• [WORK INSTRUCTIONS]: Begin with the first line below and retype each line exactly through the line containing "wall to here". Any pictures are to be left out.

*** COLLECTED DATA

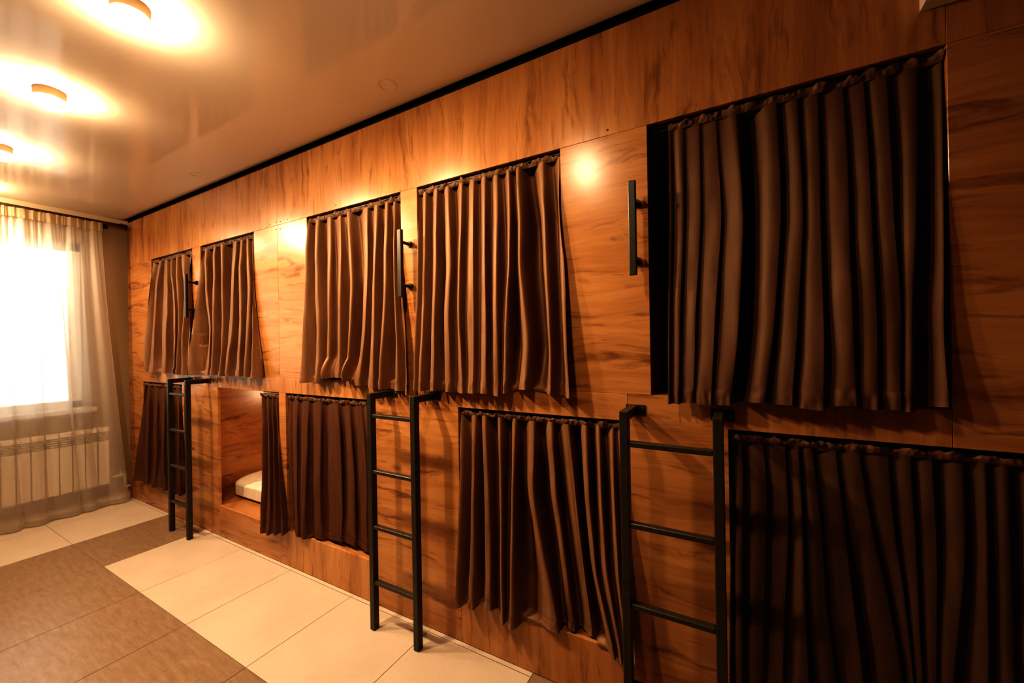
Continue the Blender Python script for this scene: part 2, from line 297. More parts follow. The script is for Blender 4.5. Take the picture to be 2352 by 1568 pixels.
# ------------------------------------------------------------------ camera (measured from the room)
FOC = 913.206
R_ = Vector((0.8717787189832858, 0.48961523113691896, -0.016697022686772957))
U_ = Vector((0.014820389212979889, 0.007709304125296042, 0.9998604516098631))
F_ = Vector((-0.4896756285455066, 0.8719045200414121, 0.0005354810154491038))
cd = bpy.data.cameras.new('camera'); cam = bpy.data.objects.new('camera', cd); COL.objects.link(cam)
cd.sensor_fit = 'HORIZONTAL'; cd.sensor_width = 36.0; cd.lens = 36.0 * FOC / 2352.0; cd.clip_start = 0.02
M = Matrix.Identity(4)
for i in range(3):
    M[i][0] = R_[i]; M[i][1] = U_[i]; M[i][2] = -F_[i]
M[0][3], M[1][3], M[2][3] = 5.2499, -1.5772, 1.4738
cam.matrix_world = M
scene.camera = cam

# ------------------------------------------------------------------ room dimensions
XE, YL, YB, HC = 9.0, -3.3, 2.06, 2.725       # far end, opposite wall, wall behind the bunks, ceiling
WY0, WY1, WZ0, WZ1 = -2.35, -0.30, 0.93, 2.46 # window hole
WF = 6.9                                       # bunk front runs from the window wall to here

def struct(name, mb, mats, **k):
    o = mb.build(name, mats, **k); tag(o, kind='structure'); return o

# floor of big porcelain tiles
fl = MB()
fl.grid([[(-0.3, YL, -0.003), (XE, YL, -0.003)], [(-0.3, YB, -0.003), (XE, YB, -0.003)]], 2)
G = 0.0013
def tl(x0, x1, y0, y1, mat):
    fl.grid([[(x0 + G, y0 + G, 0), (x1 - G, y0 + G, 0)], [(x0 + G, y1 - G, 0), (x1 - G, y1 - G, 0)]], mat)
P_ = 0.588
xb = [1.505 + P_ * k for k in range(6)]
ye = [-0.026, -0.597] + [-0.597 - P_ * k for k in range(1, 6)]
for a, b in zip(ye, ye[1:]):                                  # beside the window: two rows, then the brown cross strip
    tl(0.279, 0.867, max(b, YL), a, 0); tl(-0.3, 0.279, max(b, YL), a, 0)
    tl(0.867, 1.505, max(b, YL), a, 1)
tl(-0.3, 0.867, -0.026, 0.0, 0); tl(0.867, 1.505, -0.026, 0.0, 1)
for k in range(5):
    tl(xb[k], xb[k+1], -0.597, -0.026, 0); tl(xb[k], xb[k+1], -0.026, 0.0, 0)
x = xb[5]
tl(x, x + 0.638, -0.597, 0.0, 1); tl(x + 0.638, XE, -0.597, 0.0, 0)
for a, b in zip(ye[1:], ye[2:]):
    for k in range(5): tl(xb[k], xb[k+1], max(b, YL), a, 1)
    tl(xb[5], xb[5] + 0.638, max(b, YL), a, 1); tl(xb[5] + 0.638, XE, max(b, YL), a, 1)
struct('floor', fl, [M_beige, M_brown, M_grout])

# glossy stretch ceiling, rolled up into the dark gap above the bunk front
ce = MB()
prof = [(YL, HC), (-1.5, HC), (-0.5, HC), (-0.12, HC), (-0.09, HC + 0.001), (-0.06, HC + 0.003), (-0.04, HC + 0.006), (-0.02, HC + 0.012), (-0.004, HC + 0.022), (0.006, HC + 0.035), (0.012, HC + 0.06)]
ce.grid([[(xx, y, z) for xx in (-0.02, 1.5, 3, 4.5, 6, 7.5, XE)] for y, z in prof])
struct('ceiling', ce, M_ceil, smooth=True)
tr = MB(); tr.box(-0.02, XE, 0.016, 0.05, 2.66, HC + 0.2); tr.box(-0.02, XE, YL, 0.05, HC + 0.2, HC + 0.22)
struct('trim_1', tr, M_black)

# walls
wf = MB()
wf.box(-0.32, 0, YL - 0.1, WY0, -0.02, HC + 0.2); wf.box(-0.32, 0, WY1, YB + 0.1, -0.02, HC + 0.2)
wf.box(-0.32, 0, WY0, WY1, -0.02, WZ0); wf.box(-0.32, 0, WY0, WY1, WZ1, HC + 0.2)
struct('wall_far', wf, M_paint)
struct('wall_right', MB().box(-0.32, XE + 0.1, YB, YB + 0.1, -0.02, HC + 0.2), M_paintdim)
struct('wall_left', MB().box(-0.32, XE + 0.1, YL - 0.1, YL, -0.02, HC + 0.2), M_paintdim)
struct('wall_near', MB().box(XE, XE + 0.1, YL - 0.1, YB + 0.1, -0.02, HC + 0.2), M_paintdim)
struct('trim_2', MB().prism([(0.0, HC - 0.045), (0.035, HC - 0.0), (0.0, HC - 0.0)], 'y', YL, -0.0), M_cornice)
struct('baseboard_far', MB().box(0.0, 0.014, YL, -0.004, 0.0, 0.07, 0.003), M_cornice)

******

• [SOLVED PROBLEM]:
Continue the Blender Python script for this scene: part 2, from line 297. More parts follow. The script is for Blender 4.5. Take the picture to be 2352 by 1568 pixels.
# ------------------------------------------------------------------ camera (measured from the room)
FOC = 913.206
R_ = Vector((0.8717787189832858, 0.48961523113691896, -0.016697022686772957))
U_ = Vector((0.014820389212979889, 0.007709304125296042, 0.9998604516098631))
F_ = Vector((-0.4896756285455066, 0.8719045200414121, 0.0005354810154491038))
cd = bpy.data.cameras.new('camera'); cam = bpy.data.objects.new('camera', cd); COL.objects.link(cam)
cd.sensor_fit = 'HORIZONTAL'; cd.sensor_width = 36.0; cd.lens = 36.0 * FOC / 2352.0; cd.clip_start = 0.02
M = Matrix.Identity(4)
for i in range(3):
    M[i][0] = R_[i]; M[i][1] = U_[i]; M[i][2] = -F_[i]
M[0][3], M[1][3], M[2][3] = 5.2499, -1.5772, 1.4738
cam.matrix_world = M
scene.camera = cam

# ------------------------------------------------------------------ room dimensions
XE, YL, YB, HC = 9.0, -3.3, 2.06, 2.725       # far end, opposite wall, wall behind the bunks, ceiling
WY0, WY1, WZ0, WZ1 = -2.35, -0.30, 0.93, 2.46 # window hole
WF = 6.9                                       # bunk front runs from the window wall to here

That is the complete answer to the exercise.